"Cassos" l’amertume des marchandises

Fabienne Brutus, à l'occasion de la sortie de son livre "Cassos" | Rencontre au fil de l'Aude | RCF

Voici quinze ans, Fabienne Brutus, employée à l’ANPE de Limoux (Aude) avait publié un livre assez fracassant sur les gabegies de l’ANPE. Elle avait eu droit à une critique dans Le Monde, titrée "la pasionaria de l’ANPE", et commençant par "le vrai nom de Fabienne Brutus est Fabienne Brutus" tant il semblait incroyable qu’une employée balance ainsi à visage découvert sur son institution. L’article évoquait "son minois malicieux" et "sa frimousse victorieuse".
Reconvertie dans la formation pour adultes, elle récidive aujourd’hui sur les naufragés de la formation, avec un livre qu’elle-même a titré "Cassos" (abréviation péjoratisante de "cas sociaux"). De ce titre, elle s’explique dans le livre, en racontant que les cassos s’appellent eux-mêmes cassos.

Tout est sur ce ton, burlesque et tragique, qui appelle un chat un chat. Fabienne Brutus prend les cassos là où la société et les médias les lâchent, dans cette jungle des formations privées où d’autres précaires les gavent de connaissances inutiles, mais qui miraculeusement leur seront peut-être utiles, allez savoir.

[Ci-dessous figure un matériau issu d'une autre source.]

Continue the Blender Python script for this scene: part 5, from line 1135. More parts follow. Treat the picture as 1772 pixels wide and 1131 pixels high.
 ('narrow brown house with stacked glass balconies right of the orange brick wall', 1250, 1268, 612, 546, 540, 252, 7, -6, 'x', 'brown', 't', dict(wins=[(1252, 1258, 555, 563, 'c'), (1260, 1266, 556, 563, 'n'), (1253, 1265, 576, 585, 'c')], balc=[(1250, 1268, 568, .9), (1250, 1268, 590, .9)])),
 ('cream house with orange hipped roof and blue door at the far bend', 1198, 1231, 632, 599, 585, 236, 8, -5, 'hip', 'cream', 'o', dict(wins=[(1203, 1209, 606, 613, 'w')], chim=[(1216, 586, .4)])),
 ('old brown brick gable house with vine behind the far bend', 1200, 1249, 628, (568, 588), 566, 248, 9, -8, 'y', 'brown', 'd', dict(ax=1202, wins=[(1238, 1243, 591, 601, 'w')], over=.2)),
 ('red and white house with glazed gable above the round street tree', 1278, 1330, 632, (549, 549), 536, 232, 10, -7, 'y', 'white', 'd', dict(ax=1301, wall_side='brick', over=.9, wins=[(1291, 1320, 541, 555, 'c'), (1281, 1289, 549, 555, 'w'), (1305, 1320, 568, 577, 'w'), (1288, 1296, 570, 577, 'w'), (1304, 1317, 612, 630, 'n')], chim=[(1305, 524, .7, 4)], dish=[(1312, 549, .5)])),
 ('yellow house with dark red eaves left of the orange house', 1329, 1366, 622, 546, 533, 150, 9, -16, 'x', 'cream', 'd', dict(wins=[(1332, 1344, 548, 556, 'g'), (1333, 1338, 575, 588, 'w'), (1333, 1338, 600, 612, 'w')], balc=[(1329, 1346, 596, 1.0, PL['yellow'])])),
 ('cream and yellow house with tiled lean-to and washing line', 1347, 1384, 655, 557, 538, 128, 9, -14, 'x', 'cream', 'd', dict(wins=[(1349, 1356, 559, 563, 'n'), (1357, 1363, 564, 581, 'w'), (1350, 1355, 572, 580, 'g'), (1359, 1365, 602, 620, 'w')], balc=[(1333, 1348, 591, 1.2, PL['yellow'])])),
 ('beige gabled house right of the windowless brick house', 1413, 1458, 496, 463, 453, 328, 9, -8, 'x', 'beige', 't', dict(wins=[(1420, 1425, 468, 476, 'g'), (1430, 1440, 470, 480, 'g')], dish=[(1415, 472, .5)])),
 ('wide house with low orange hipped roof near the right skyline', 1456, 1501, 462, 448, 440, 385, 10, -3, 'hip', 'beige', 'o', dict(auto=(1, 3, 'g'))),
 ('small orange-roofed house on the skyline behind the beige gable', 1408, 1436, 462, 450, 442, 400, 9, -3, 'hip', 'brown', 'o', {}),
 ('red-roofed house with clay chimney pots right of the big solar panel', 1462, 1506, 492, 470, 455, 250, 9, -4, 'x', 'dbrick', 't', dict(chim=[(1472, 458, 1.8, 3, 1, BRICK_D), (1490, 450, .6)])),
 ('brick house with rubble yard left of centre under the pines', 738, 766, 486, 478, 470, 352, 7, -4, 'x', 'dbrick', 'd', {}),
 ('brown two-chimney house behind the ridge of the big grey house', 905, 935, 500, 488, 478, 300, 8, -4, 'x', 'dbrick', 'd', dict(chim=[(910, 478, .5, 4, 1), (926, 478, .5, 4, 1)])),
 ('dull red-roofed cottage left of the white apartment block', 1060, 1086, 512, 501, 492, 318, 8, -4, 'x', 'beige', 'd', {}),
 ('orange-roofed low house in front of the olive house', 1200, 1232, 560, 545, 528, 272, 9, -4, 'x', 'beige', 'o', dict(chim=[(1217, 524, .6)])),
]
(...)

J’ai ouvert le livre en trainant les pieds. Personne n’a envie de passer ses vacances avec les cassos. Et puis, le regard se pose sur l’un, sur l’autre, sur la troisième. Il est attentif, tendre par défaut, toujours intrépide, cruel quand il faut, par exemple pour les Français, si démotivés par rapport aux migrants surmotivés. Elle ne leur passe rien, et aux marchands de formation non plus. Tout le monde y passe, cadres et cadresses arrivistes, tziganes machos, flemmards grugeurs, bobos en apesanteur, homophobes (nombreux), racistes qui ont leur bon étranger, tatouées (parfois avec faute d’orthographe). Et moments de grâce, évidemment, qui justifient de se lever le matin. C’est dissonant, mais ça sonne plus juste que tous les reportages. Et à la fin, évidemment, c’est trop court, on repartirait bien pour quelques séances de découragement et de franche rigolade.